◆ Dataset rows:
━━━━━━━━━━━━━━━━

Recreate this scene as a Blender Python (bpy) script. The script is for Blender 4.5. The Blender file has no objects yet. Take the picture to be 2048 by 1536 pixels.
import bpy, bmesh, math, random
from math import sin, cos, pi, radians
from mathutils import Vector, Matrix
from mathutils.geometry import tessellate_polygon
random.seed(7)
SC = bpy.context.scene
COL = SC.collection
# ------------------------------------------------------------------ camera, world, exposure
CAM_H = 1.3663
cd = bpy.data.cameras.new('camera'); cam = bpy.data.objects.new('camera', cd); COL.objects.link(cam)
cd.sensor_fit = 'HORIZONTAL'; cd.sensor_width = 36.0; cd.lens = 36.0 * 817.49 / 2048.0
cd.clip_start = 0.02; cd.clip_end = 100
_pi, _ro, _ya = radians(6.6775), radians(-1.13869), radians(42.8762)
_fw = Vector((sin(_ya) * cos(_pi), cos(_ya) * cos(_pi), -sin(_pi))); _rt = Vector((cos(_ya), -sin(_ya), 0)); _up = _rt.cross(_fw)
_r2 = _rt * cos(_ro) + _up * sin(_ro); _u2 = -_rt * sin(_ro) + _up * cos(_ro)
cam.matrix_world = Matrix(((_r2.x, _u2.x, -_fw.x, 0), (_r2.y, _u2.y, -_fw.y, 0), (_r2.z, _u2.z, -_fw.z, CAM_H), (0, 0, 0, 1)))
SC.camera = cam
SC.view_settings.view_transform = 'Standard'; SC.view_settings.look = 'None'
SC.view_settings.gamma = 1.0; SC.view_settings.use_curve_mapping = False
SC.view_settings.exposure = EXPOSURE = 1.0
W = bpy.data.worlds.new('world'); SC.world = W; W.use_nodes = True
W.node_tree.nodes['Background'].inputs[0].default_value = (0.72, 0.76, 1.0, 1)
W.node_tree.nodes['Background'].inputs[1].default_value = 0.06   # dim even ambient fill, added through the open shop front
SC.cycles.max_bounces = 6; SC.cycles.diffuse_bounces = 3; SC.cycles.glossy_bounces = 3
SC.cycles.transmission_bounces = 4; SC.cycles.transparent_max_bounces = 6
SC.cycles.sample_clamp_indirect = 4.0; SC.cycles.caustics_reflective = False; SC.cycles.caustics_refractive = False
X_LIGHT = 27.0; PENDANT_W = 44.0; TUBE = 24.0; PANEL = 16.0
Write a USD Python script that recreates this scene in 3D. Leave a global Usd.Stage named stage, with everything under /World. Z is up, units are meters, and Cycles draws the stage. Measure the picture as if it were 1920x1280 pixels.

━━━━━━━━━━━━━━━━

◆ Problem to work on: Make an exact copy of the data above.

◆ Answer to the problem:
Recreate this scene as a Blender Python (bpy) script. The script is for Blender 4.5. The Blender file has no objects yet. Take the picture to be 2048 by 1536 pixels.
import bpy, bmesh, math, random
from math import sin, cos, pi, radians
from mathutils import Vector, Matrix
from mathutils.geometry import tessellate_polygon
random.seed(7)
SC = bpy.context.scene
COL = SC.collection
# ------------------------------------------------------------------ camera, world, exposure
CAM_H = 1.3663
cd = bpy.data.cameras.new('camera'); cam = bpy.data.objects.new('camera', cd); COL.objects.link(cam)
cd.sensor_fit = 'HORIZONTAL'; cd.sensor_width = 36.0; cd.lens = 36.0 * 817.49 / 2048.0
cd.clip_start = 0.02; cd.clip_end = 100
_pi, _ro, _ya = radians(6.6775), radians(-1.13869), radians(42.8762)
_fw = Vector((sin(_ya) * cos(_pi), cos(_ya) * cos(_pi), -sin(_pi))); _rt = Vector((cos(_ya), -sin(_ya), 0)); _up = _rt.cross(_fw)
_r2 = _rt * cos(_ro) + _up * sin(_ro); _u2 = -_rt * sin(_ro) + _up * cos(_ro)
cam.matrix_world = Matrix(((_r2.x, _u2.x, -_fw.x, 0), (_r2.y, _u2.y, -_fw.y, 0), (_r2.z, _u2.z, -_fw.z, CAM_H), (0, 0, 0, 1)))
SC.camera = cam
SC.view_settings.view_transform = 'Standard'; SC.view_settings.look = 'None'
SC.view_settings.gamma = 1.0; SC.view_settings.use_curve_mapping = False
SC.view_settings.exposure = EXPOSURE = 1.0
W = bpy.data.worlds.new('world'); SC.world = W; W.use_nodes = True
W.node_tree.nodes['Background'].inputs[0].default_value = (0.72, 0.76, 1.0, 1)
W.node_tree.nodes['Background'].inputs[1].default_value = 0.06   # dim even ambient fill, added through the open shop front
SC.cycles.max_bounces = 6; SC.cycles.diffuse_bounces = 3; SC.cycles.glossy_bounces = 3
SC.cycles.transmission_bounces = 4; SC.cycles.transparent_max_bounces = 6
SC.cycles.sample_clamp_indirect = 4.0; SC.cycles.caustics_reflective = False; SC.cycles.caustics_refractive = False
X_LIGHT = 27.0; PENDANT_W = 44.0; TUBE = 24.0; PANEL = 16.0
Write a USD Python script that recreates this scene in 3D. Leave a global Usd.Stage named stage, with everything under /World. Z is up, units are meters, and Cycles draws the stage. Measure the picture as if it were 1920x1280 pixels.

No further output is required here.